**THE TASK:** Will you write out the data exactly, excluding every picture?

**RECORDED INFORMATION:**

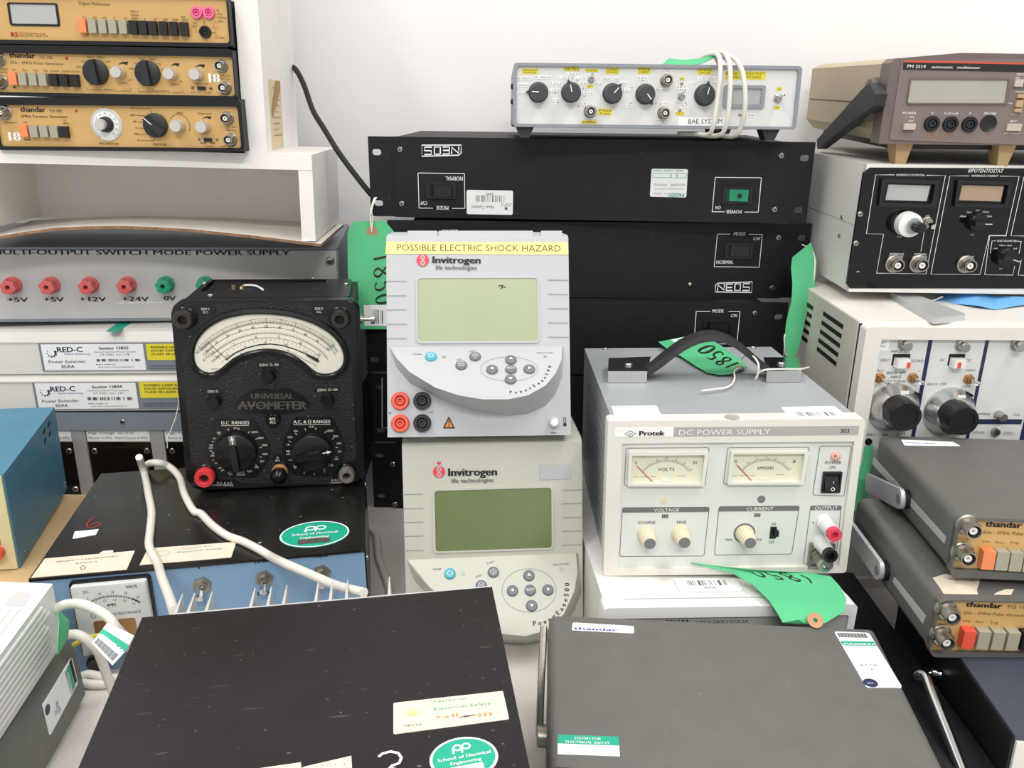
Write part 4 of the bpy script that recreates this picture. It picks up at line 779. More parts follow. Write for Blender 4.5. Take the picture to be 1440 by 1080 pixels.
for t, a, b, h in (('BIPOTENTIOSTAT', (0.0973, 0.1195), (0.1309, 0.1194), 21), ('REFERENCE POTENTIAL', (0.0289, 0.1154), (0.0568, 0.1154), 11), ('REFERENCE CURRENT', (0.1011, 0.1154), (0.1274, 0.1155), 11), ('ELECTROMETER', (0.1385, 0.0530), (0.1579, 0.0529), 11), ('REFERENCE', (0.0346, 0.0383), (0.0488, 0.0383), 12), ('ELECTRODE', (0.0343, 0.0357), (0.0486, 0.0358), 12), ('EXTERNAL', (0.0592, 0.0385), (0.0715, 0.0385), 12), ('REFERENCE', (0.0580, 0.0357), (0.0722, 0.0358), 12), ('CURRENT', (0.1072, 0.0363), (0.1185, 0.0363), 12),
    ('INT', (0.0640, 0.0765), (0.0678, 0.0764), 10), ('EXT', (0.0636, 0.0644), (0.0680, 0.0643), 10), ('100µA', (0.0972, 0.0766), (0.1038, 0.0766), 11), ('10µA', (0.1030, 0.0807), (0.1083, 0.0806), 11), ('1µA', (0.1116, 0.0827), (0.1156, 0.0826), 11), ('100nA', (0.1184, 0.0811), (0.1252, 0.0810), 11), ('10nA', (0.1229, 0.0770), (0.1285, 0.0769), 11), ('I/V', (0.1115, 0.0586), (0.1146, 0.0587), 10), ('V-2V', (0.0388, 0.0556), (0.0441, 0.0557), 8), ('1mA', (0.1365, 0.0456), (0.1406, 0.0456), 9), ('100µA', (0.1413, 0.0486), (0.1475, 0.0487), 9), ('10µA', (0.1485, 0.0487), (0.1541, 0.0488), 9), ('1µA', (0.1557, 0.0457), (0.1597, 0.0457), 9), ('I/V', (0.1462, 0.0253), (0.1491, 0.0253), 8), ('ON', (0.0043, 0.0204), (0.0072, 0.0204), 8)): k.text(a, b, 0.00016 * h, t, 'ink_white', shear=0.2)
for a, b, c, m_ in ((rquad([(0.0157, 0.0864), (0.0711, 0.0859), (0.0701, 0.1121), (0.0148, 0.1130)], 0.001, 1), rquad([(0.0190, 0.0903), (0.0663, 0.0893), (0.0669, 0.1080), (0.0195, 0.1093)], 0.001, 1), [(0.0221, 0.0923), (0.0624, 0.0916), (0.0635, 0.1065), (0.0229, 0.1072)], 'lcd_grey'), (rquad([(0.0892, 0.0870), (0.1406, 0.0864), (0.1397, 0.1119), (0.0878, 0.1128)], 0.001, 1), rquad([(0.0916, 0.0904), (0.1374, 0.0898), (0.1371, 0.1083), (0.0916, 0.1092)], 0.001, 1), [(0.0936, 0.0929), (0.1342, 0.0922), (0.1346, 0.1067), (0.0940, 0.1074)], 'lcd_tan')):
    U.frame('F', 'display_bezel', 'plastic_black', a, b, 0.003, 0.007); U.plate('F', 'display', m_, c, 0.003, 0.004)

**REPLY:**
Write part 4 of the bpy script that recreates this picture. It picks up at line 779. More parts follow. Write for Blender 4.5. Take the picture to be 1440 by 1080 pixels.
for t, a, b, h in (('BIPOTENTIOSTAT', (0.0973, 0.1195), (0.1309, 0.1194), 21), ('REFERENCE POTENTIAL', (0.0289, 0.1154), (0.0568, 0.1154), 11), ('REFERENCE CURRENT', (0.1011, 0.1154), (0.1274, 0.1155), 11), ('ELECTROMETER', (0.1385, 0.0530), (0.1579, 0.0529), 11), ('REFERENCE', (0.0346, 0.0383), (0.0488, 0.0383), 12), ('ELECTRODE', (0.0343, 0.0357), (0.0486, 0.0358), 12), ('EXTERNAL', (0.0592, 0.0385), (0.0715, 0.0385), 12), ('REFERENCE', (0.0580, 0.0357), (0.0722, 0.0358), 12), ('CURRENT', (0.1072, 0.0363), (0.1185, 0.0363), 12),
    ('INT', (0.0640, 0.0765), (0.0678, 0.0764), 10), ('EXT', (0.0636, 0.0644), (0.0680, 0.0643), 10), ('100µA', (0.0972, 0.0766), (0.1038, 0.0766), 11), ('10µA', (0.1030, 0.0807), (0.1083, 0.0806), 11), ('1µA', (0.1116, 0.0827), (0.1156, 0.0826), 11), ('100nA', (0.1184, 0.0811), (0.1252, 0.0810), 11), ('10nA', (0.1229, 0.0770), (0.1285, 0.0769), 11), ('I/V', (0.1115, 0.0586), (0.1146, 0.0587), 10), ('V-2V', (0.0388, 0.0556), (0.0441, 0.0557), 8), ('1mA', (0.1365, 0.0456), (0.1406, 0.0456), 9), ('100µA', (0.1413, 0.0486), (0.1475, 0.0487), 9), ('10µA', (0.1485, 0.0487), (0.1541, 0.0488), 9), ('1µA', (0.1557, 0.0457), (0.1597, 0.0457), 9), ('I/V', (0.1462, 0.0253), (0.1491, 0.0253), 8), ('ON', (0.0043, 0.0204), (0.0072, 0.0204), 8)): k.text(a, b, 0.00016 * h, t, 'ink_white', shear=0.2)
for a, b, c, m_ in ((rquad([(0.0157, 0.0864), (0.0711, 0.0859), (0.0701, 0.1121), (0.0148, 0.1130)], 0.001, 1), rquad([(0.0190, 0.0903), (0.0663, 0.0893), (0.0669, 0.1080), (0.0195, 0.1093)], 0.001, 1), [(0.0221, 0.0923), (0.0624, 0.0916), (0.0635, 0.1065), (0.0229, 0.1072)], 'lcd_grey'), (rquad([(0.0892, 0.0870), (0.1406, 0.0864), (0.1397, 0.1119), (0.0878, 0.1128)], 0.001, 1), rquad([(0.0916, 0.0904), (0.1374, 0.0898), (0.1371, 0.1083), (0.0916, 0.1092)], 0.001, 1), [(0.0936, 0.0929), (0.1342, 0.0922), (0.1346, 0.1067), (0.0940, 0.1074)], 'lcd_tan')):
    U.frame('F', 'display_bezel', 'plastic_black', a, b, 0.003, 0.007); U.plate('F', 'display', m_, c, 0.003, 0.004)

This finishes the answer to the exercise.